Hal itu dilakukan dalam rangka bakti sosial masa reses di Daerah Pemilihan Jawa Tengah VII yang meliputi 3 kabupaten yaitu Kabupaten Kebumen, Kabupaten Banjarnegara dan Kabupaten Purbalingga.
"Diberitahukan dengan hormat, bahwa kami akan melaksanakan kembali Bakti Sosial di Daerah Pemilihan Jawa Tengah VIl yang meliputi 3 (tiga) kabupaten yaitu Kabupaten Kebumen, Kabupaten Banjarnegara, Kabupaten Purbalingga pada masa reses sidang III tahun sidang 2016-2017 yang akan dilaksanakan pada bulan maret 2017".
"Sehubungan dengan itu kami mengharap bantuan saudara kiranya dapat menyediakan kebutuhan untuk kegiatan bakti sosial di masyarakat tersebut berupa obat-obatan," tulis permohonan itu yang juga ditandatangani Anggota Komisi IX DPR RI, Amelia Anggraini pada tanggal 2 Februari 2017.
Sekadar tahu, bahwa Amelia Anggraini saat ini menjabat sebagai Anggota Komisi I DPR RI dari Fraksi Partai NasDem. Konfirmasi Monitorindonesia.com kepada Amelia tidak direspons.
Komposisi dikurangi
KPK telah membongkar modus operandi miris di balik dugaan korupsi ini. Bahwa program yang seharusnya bertujuan mulia untuk mencegah stunting ini ternyata diakali dengan mengurangi nutrisi penting dalam biskuit untuk balita dan ibu hamil, lalu menggantinya dengan komposisi tepung dan gula yang lebih banyak.
Pelaksana Tugas (Plt) Deputi Penindakan dan Eksekusi KPK, Asep Guntur Rahayu, mengungkapkan bahwa komposisi gizi utama dalam biskuit tersebut sengaja dikurangi demi keuntungan haram.
“Pada kenyataannya biskuit ini nutrisinya dikurangi.
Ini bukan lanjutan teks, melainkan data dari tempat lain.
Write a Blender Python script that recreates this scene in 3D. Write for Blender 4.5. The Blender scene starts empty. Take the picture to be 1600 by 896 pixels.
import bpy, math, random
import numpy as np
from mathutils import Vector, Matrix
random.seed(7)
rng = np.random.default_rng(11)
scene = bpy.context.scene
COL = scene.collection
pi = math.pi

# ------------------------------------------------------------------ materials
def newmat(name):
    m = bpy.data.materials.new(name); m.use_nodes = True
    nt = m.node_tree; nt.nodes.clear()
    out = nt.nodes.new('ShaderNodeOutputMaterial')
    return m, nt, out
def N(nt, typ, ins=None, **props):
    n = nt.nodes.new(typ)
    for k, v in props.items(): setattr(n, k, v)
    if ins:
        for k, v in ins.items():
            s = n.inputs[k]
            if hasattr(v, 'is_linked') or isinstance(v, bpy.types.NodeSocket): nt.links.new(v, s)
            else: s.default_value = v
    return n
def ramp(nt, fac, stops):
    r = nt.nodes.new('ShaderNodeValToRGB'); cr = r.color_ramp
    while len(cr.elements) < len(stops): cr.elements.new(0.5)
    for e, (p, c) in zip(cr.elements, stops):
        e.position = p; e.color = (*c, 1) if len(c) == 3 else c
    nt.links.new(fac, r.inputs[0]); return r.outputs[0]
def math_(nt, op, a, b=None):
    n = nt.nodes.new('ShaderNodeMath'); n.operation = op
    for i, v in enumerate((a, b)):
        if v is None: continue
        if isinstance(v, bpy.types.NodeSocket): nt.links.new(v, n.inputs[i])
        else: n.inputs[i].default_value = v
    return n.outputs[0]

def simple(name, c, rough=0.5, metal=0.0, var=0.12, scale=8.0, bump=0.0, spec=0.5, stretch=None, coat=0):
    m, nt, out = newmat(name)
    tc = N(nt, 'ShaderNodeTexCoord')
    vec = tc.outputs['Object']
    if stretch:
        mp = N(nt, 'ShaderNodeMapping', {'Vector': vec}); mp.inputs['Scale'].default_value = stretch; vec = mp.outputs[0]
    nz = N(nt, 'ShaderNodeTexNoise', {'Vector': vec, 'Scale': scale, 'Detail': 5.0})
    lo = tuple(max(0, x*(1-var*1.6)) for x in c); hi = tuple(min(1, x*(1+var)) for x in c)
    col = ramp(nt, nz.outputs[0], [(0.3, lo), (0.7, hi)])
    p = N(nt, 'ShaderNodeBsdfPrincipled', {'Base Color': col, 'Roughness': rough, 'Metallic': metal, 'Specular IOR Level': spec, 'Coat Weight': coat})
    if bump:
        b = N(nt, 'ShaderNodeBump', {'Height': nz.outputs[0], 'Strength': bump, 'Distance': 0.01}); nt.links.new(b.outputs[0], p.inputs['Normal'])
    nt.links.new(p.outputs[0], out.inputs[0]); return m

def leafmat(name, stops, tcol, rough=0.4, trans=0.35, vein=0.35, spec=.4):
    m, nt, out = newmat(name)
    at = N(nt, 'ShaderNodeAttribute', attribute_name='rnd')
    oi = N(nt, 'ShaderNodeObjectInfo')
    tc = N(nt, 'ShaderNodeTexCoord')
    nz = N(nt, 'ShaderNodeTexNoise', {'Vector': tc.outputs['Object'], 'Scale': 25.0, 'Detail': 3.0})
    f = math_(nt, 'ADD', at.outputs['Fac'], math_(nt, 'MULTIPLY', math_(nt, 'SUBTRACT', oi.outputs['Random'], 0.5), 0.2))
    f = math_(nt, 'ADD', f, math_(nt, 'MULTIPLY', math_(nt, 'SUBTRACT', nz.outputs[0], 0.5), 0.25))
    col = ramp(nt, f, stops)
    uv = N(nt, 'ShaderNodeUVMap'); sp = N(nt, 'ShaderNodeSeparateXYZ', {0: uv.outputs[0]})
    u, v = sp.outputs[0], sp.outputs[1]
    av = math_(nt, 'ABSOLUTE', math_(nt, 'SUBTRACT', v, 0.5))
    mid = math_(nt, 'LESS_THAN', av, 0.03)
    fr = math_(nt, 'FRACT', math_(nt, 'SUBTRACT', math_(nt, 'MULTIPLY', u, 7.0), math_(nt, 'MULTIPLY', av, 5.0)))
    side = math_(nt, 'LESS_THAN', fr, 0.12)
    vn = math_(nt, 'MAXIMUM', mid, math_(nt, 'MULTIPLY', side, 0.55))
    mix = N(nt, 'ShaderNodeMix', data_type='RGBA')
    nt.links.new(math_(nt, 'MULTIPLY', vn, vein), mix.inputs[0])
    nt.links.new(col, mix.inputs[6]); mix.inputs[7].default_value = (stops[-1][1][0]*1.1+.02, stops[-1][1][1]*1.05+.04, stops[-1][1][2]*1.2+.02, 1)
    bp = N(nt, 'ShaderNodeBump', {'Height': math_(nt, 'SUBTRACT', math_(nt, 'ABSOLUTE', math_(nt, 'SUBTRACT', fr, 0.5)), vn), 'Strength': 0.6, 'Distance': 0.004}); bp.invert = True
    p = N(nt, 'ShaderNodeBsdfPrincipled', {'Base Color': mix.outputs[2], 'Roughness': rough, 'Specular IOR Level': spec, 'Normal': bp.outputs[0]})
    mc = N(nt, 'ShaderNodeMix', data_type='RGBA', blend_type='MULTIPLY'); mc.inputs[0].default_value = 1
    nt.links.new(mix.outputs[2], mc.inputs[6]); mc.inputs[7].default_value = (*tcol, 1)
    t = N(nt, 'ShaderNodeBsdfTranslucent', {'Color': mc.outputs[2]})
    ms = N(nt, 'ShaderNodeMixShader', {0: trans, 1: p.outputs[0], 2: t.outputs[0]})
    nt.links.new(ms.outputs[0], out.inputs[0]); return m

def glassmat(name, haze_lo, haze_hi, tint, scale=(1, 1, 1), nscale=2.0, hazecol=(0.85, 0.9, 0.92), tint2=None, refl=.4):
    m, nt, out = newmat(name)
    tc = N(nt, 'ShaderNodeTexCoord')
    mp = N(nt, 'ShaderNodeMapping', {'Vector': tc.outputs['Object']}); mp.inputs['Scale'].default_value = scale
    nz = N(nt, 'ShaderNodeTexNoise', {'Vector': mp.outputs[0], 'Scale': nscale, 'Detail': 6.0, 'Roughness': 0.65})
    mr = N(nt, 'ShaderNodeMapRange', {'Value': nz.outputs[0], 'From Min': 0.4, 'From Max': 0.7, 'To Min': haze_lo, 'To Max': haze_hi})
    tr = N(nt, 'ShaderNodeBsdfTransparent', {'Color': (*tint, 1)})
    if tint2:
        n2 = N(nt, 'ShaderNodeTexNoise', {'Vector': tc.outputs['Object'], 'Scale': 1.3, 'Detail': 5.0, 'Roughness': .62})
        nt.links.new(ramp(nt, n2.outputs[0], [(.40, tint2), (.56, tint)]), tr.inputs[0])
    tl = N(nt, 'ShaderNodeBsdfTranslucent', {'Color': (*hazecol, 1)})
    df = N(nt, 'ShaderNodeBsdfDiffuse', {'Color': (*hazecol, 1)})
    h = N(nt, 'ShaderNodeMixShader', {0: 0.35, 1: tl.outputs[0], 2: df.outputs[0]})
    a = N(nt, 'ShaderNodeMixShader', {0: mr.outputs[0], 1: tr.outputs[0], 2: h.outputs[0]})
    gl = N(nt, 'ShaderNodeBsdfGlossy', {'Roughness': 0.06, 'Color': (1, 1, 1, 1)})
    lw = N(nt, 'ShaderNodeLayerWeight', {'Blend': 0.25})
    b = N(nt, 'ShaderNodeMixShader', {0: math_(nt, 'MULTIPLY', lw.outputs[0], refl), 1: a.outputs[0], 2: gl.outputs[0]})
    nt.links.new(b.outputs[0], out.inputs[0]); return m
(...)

Jadi lebih banyak gula dan tepungnya. Sedangkan premiksnya, nyebutnya premiks nih, karena baru saja kita komunikasikan. Itu dikurangi,” kata Asep Guntur, Jumat (8/8/2025).
Premiks adalah campuran vitamin dan mineral yang menjadi komponen kunci untuk meningkatkan nilai gizi makanan tambahan tersebut. Dengan dikuranginya komponen vital ini, tujuan utama program untuk memberikan asupan bergizi demi menekan angka stunting menjadi sia-sia.
Ironisnya program ini dirancang khusus untuk intervensi gizi pada kelompok paling rentan. “Jadi untuk memberikan nutrisi kepada ibu hamil dan anak-anak yang stunting, maka pemerintah membuat program untuk memberikan makanan tambahan bagi bayi dan juga bagi ibu hamil,” beber Asep.
Namun akibat praktik korupsi ini, biskuit yang didistribusikan tidak lebih dari sekadar camilan manis tanpa khasiat gizi yang diharapkan. Pengurangan nutrisi ini tidak hanya menurunkan kualitas tetapi juga membuat harga produksi menjadi lebih murah, yang kemudian celahnya dimanfaatkan untuk meraup keuntungan ilegal dan menimbulkan kerugian negara.
“Di situlah timbul kerugian. Biskuitnya memang ada, tapi gizinya tidak ada. Hanya tepung saja sama gula. Itu tidak ada pengaruhnya bagi perkembangan anak dan ibu hamil sehingga yang stunting tetap stunting,” tandas Asep.